FPR –  Là encore, il faut être prudent et bien distinguer deux univers : celui de la « haute » restauration et la cuisine du quotidien à domicile. Depuis quelques années, le réseau de distribution pour les professionnels s’est enrichi d’acteurs qui proposent des produits de qualité. Nous n’avons jamais autant parlé de qualité de produits ! Déjà aujourd’hui, mais encore plus demain, la véritable vedette sera le petit producteur qui fait pousser des produits uniques. Ensuite, il y a la réalité quotidienne, celle des grandes surfaces où c’est une catastrophe.
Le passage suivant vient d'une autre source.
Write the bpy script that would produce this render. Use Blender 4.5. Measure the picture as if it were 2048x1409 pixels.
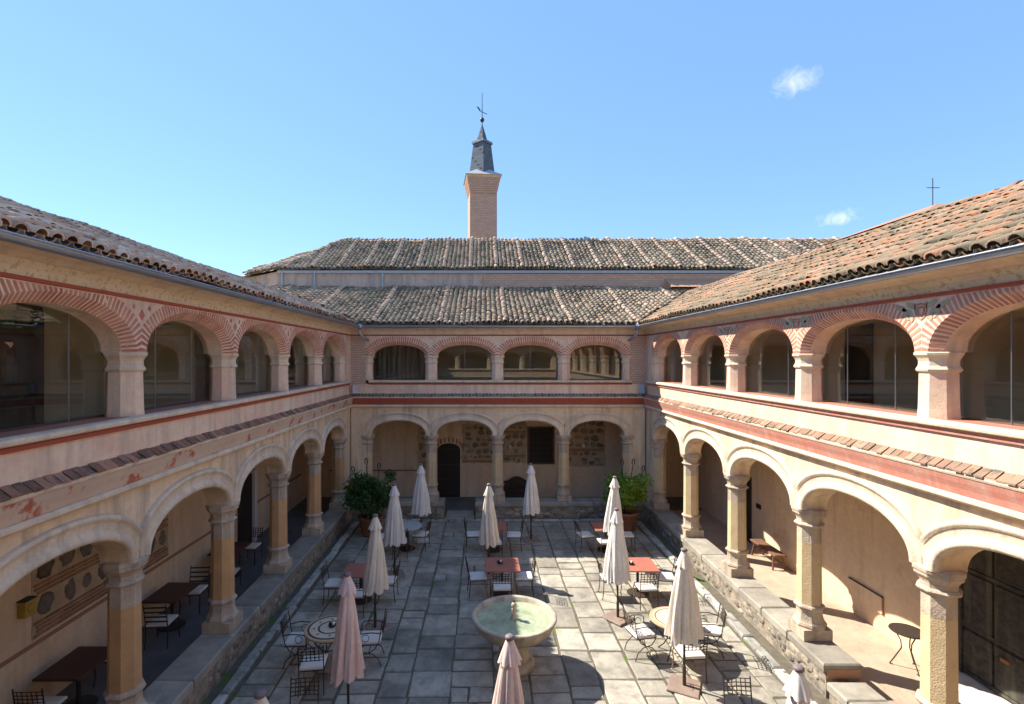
import bpy, math, random
from mathutils import Vector, Matrix
RN = random.Random(11)
for o in list(bpy.data.objects): bpy.data.objects.remove(o)
sc = bpy.context.scene
COL = sc.collection
rad = math.radians

# ------------------------------------------------------------------ camera, sky, sun, exposure
cam_d = bpy.data.cameras.new('camera'); cam = bpy.data.objects.new('camera', cam_d); COL.objects.link(cam)
cam.location = (0, 0, 6.0); cam.rotation_euler = (rad(90), 0, 0)
cam_d.sensor_width = 36; cam_d.lens = 1020 / 2048 * 36
cam_d.shift_x = 59 / 2048; cam_d.shift_y = 12.5 / 2048
cam_d.clip_start = 0.05; cam_d.clip_end = 3000
sc.camera = cam

SUN = Vector((-0.82, 0.47, 1.0)).normalized()          # direction towards the sun
world = bpy.data.worlds.new('World'); sc.world = world; world.use_nodes = True
nt = world.node_tree; nt.nodes.clear()
def wn(t): return nt.nodes.new(t)
out = wn('ShaderNodeOutputWorld'); bg = wn('ShaderNodeBackground'); sky = wn('ShaderNodeTexSky')
sky.sky_type = 'NISHITA'; sky.sun_disc = False
sky.sun_elevation = math.asin(SUN.z); sky.sun_rotation = math.atan2(SUN.x, SUN.y)
sky.altitude = 1000; sky.air_density = 0.8; sky.dust_density = 0.0; sky.ozone_density = 3.0
bg.inputs['Strength'].default_value = 0.075
# small wisps of cloud in the sky
tc = wn('ShaderNodeTexCoord')
def cloud(dirv, r, stretch, seed):
    d = Vector(dirv).normalized()
    sub = wn('ShaderNodeVectorMath'); sub.operation = 'SUBTRACT'; sub.inputs[1].default_value = d
    nt.links.new(tc.outputs['Generated'], sub.inputs[0])
    mp = wn('ShaderNodeMapping'); mp.inputs['Scale'].default_value = stretch
    nt.links.new(sub.outputs[0], mp.inputs['Vector'])
    ln = wn('ShaderNodeVectorMath'); ln.operation = 'LENGTH'; nt.links.new(mp.outputs[0], ln.inputs[0])
    fall = wn('ShaderNodeMapRange'); fall.inputs['From Min'].default_value = 0; fall.inputs['From Max'].default_value = r
    fall.inputs['To Min'].default_value = 1; fall.inputs['To Max'].default_value = 0
    nt.links.new(ln.outputs['Value'], fall.inputs['Value'])
    nz = wn('ShaderNodeTexNoise'); nz.noise_dimensions = '4D'; nz.inputs['W'].default_value = seed
    nz.inputs['Scale'].default_value = 34; nz.inputs['Detail'].default_value = 9; nz.inputs['Roughness'].default_value = 0.66; nz.inputs['Distortion'].default_value = 1.2
    nt.links.new(tc.outputs['Generated'], nz.inputs['Vector'])
    mul = wn('ShaderNodeMath'); mul.operation = 'MULTIPLY'
    nt.links.new(fall.outputs[0], mul.inputs[0]); nt.links.new(nz.outputs['Fac'], mul.inputs[1])
    mr = wn('ShaderNodeMapRange'); mr.inputs['From Min'].default_value = 0.30; mr.inputs['From Max'].default_value = 0.70
    mr.inputs['To Max'].default_value = 0.7
    nt.links.new(mul.outputs[0], mr.inputs['Value'])
    return mr.outputs[0]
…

Là, il n’est plus question de parler de goût, mais de maximisation des gains par une minimisation des coûts. Ce qui veut dire que, côté produits, il faut des aliments avec des DLC longues, qui résistent aux coups, etc. Les grandes surfaces vendent les mêmes produits toute l’année, avec des contraintes de quantité qui font que seuls les industriels peuvent s’y référencer. C’est l’anti-qualité par excellence, c’est la standardisation par le bas ; c’est le dé-goût garanti. Est-ce inquiétant ? Oui bien évidemment. Car, derrière, se cachent des réalités catastrophiques qui sont liées : les industriels font du lobbying auprès des gouvernements pour renforcer l’arsenal juridique et augmenter les contraintes sanitaires, avec un seul objectif : casser les reins des « petits » qui ne peuvent économiquement pas suivre. Demain, si on ne fait rien, il n’y aura plus de petits artisans. Industriels et les grandes surfaces auront gagné sur toute la ligne. Pas le consommateur. Et n’oublions jamais que le consommateur n’est pas un citoyen ! Je veux dire par là que le consommateur est un acteur isolé, autonome, qui fonctionne selon des contraintes – notamment économiques – qui ne sont pas celles du citoyen. D’où l’importance des actions médiatiques comme cette Lettre, et la méfiance évidente qu’il faut avoir quand les grandes surfaces vous vendent du « bio », de l’écolo ou du développement durable…  

La communauté européenne est pour beaucoup dans les inepties alimentaires et les lois qui touchent notre pays. Les lobbies sont très puissants à Bruxelles, la langue de bois est de mise. Pensez-vous faire une démarche pour dénoncer les compromissions de Bruxelles avec les industries agro-alimentaires et la chimie qui polluent nos assiettes ?

FPR –   Il est évident que le lobbying est énorme puisque les sommes en jeu dépassent l’entendement. Il faut ici rappeler que le rachat de Monsanto par Bayer atteint 59 milliards d’euros… A ce niveau-là, les négociations ne peuvent échapper à la sphère politique. Quant à savoir si Atabula ira dénoncer telle ou telle compromission du côté de Bruxelles, je ne peux que vous répondre que nous sommes un média qui entend peser sur les grandes questions alimentaires de notre époque. C’est notamment pour cela que nous avons créé AtabuLab, le premier think tank sur la gastronomie et l’alimentation en France qui est un projet déjà en ligne, mais qui prendra toute sa place dans les mois qui viennent.

Les chefs, par leur aura, sont écoutés et suivis, vous pensez que le message est arrivé jusqu’à Bayer ? … Avez-vous eu un contact avec eux ? Vous ont ils approché ?

FPR –  La réponse est oui. La direction de la communication de Bayer m’a contacté pour échanger directement avec moi. Pour l’instant, la rencontre n’a pas eu lieu.

France Info TV

 Ces multinationales cherchent le profit… mais ils font aussi attention à leur image. Vous les attaquez de front. Font-ils la sourde oreille ?

FPR –   Je pense que les oreilles de ces multinationales sont tellement hypertrophiées que même sourdes, elles doivent tout entendre. Comme je viens de le dire, la direction de la communication de Bayer est très rapidement entrée en contact avec moi. Je sais que cette Lettre ouverte ne les a pas laissés insensibles…

Notre gouvernement, comme tous les autres d’ailleurs, crie au scandale, mais bien entendu laisse faire, les intérêts économiques sont plus forts…  Allez-vous mener une action pour qu’au niveau national les Ministères s’expriment clairement sur le sujet ?

FPR –  Avec l’élection présidentielle qui arrive, il est évident qu’il faut sensibiliser, il faut agir et obliger les candidats à se positionner sur ces questions-là. Cela fait partie de nos projets. J’espère bien ne pas être le seul avec Atabula à vouloir porter cette parole-là.

 Quelle est la suite que vous allez donner à tout ça ?

 FPR –  Il y aura une suite. Vu le succès de cette Lettre, vu aussi la confiance des chefs dans ce mouvement, il ne peut s’arrêter en si bon chemin. Nous réfléchissons activement à la suite et quelques idées se dégagent actuellement. Mais il est encore trop tôt pour entrer dans le détail.